Serengeti, a Maasai word for “endless plain,” is one of the world’s best known wildlife sanctuaries and Tanzania’s first national park. It lies to the north of the country between Ngorongoro Crater and the shores of Lake Victoria, and extends southwards from the northern frontier to the periphery of Lake Eyasi. With an area of 14,763sqkm, its ecosystem extends beyond the park’s boundaries to include sections of Ngorongoro Conservation Area in the east, Mara Game Reserve to the south, and the Maasai Mara Reserve in the north. The entire ecosystem marks the limit of the annual great wildebeest migration, the most magnificent wildlife spectacles of our planet today.
Every year, more than one and a half million wildebeest, six hundred thousand zebra and gazelle migrate between the Serengeti plains in the south and Maasai Mara in the north.
The Migration
Visit northern Serengeti in October/November, when the enormous herds start their trek from the Maasai Mara and have to cross the Mara and Grumeti rivers in order to enter the long-grass plains of Serengeti. These unavoidable river crossings are perilous in the extreme, with many animals falling prey to the numerous crocodiles which lie in wait for them.
Follow the migration in December, as the Wildebeest stream across the northern plains and steadily move southward, their senses alerting them to the coming rain and green pastures. During this time the herds move fast, eager to reach the nutritious grasses of the short-grass plains.
Witness an amazing spectacle in January and February, when nature and their ancestral memory draws them to their traditional birthing grounds at Ndutu on the southern border of Serengeti National Park. Wildebeest females can delay birth for some considerable time, waiting to drop their calves when conditions are just right. Then there is remarkable activity, as a thousand and more wobbly-legged, new gnus descend to the earth; their mothers licking, nudging and hurrying them to their feet almost as soon as they are born.
Marvel at the striped horses of Africa as zebra stand by, foals already at their sides. Male zebra continue to guard the herds as they have done (and will continue to do) throughout the trek. Zebra are the migration look-outs, each sentry at his post on the periphery, staring out across the plains, alert to the ever-present danger of tawny lion crouched in golden grass, the blur of a racing cheetah and the ungainly approach of loping, afterbirth-hungry hyena.

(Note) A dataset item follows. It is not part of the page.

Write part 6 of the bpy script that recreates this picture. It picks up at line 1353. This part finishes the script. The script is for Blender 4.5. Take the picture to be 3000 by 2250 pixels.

Safari to Serengeti in March, when the herds sense heavy rains coming in from the north and become restless, eager to start off with their new young on the passage back to the long-grass plains of the north. Or come and see them in April or May, when the herds split up, a few lingering in the south and the main body of beasts already in central Serengeti. Watch long columns of animals, stretching along the horizon as far as your eye can see, moving steadily on their trek back north.
Take a trip to Tanzania in June or July. During these two months, the migration can be viewed in the north-west of the plains and in the woodland areas where, again, kilometers-long lines of Wildebeest defy imagination and the drama of life and death is enacted daily between predator and prey.
Feel the fear, tension and excitement in August and September, when the herds come together again and mill around in the Western Corridor as they face, once again, the dangerous river crossings which represent the last hurdle between them and the always-available water of Masai Mara. Here they will rest – until the overwhelming migratory urge takes hold of them once more in the coming months and their incredible journey starts all over again.
Serengeti National Park was gazette in 1951 and was accepted by the World Heritage Conservation as a World Heritage Site and Biosphere Reserve in 1981.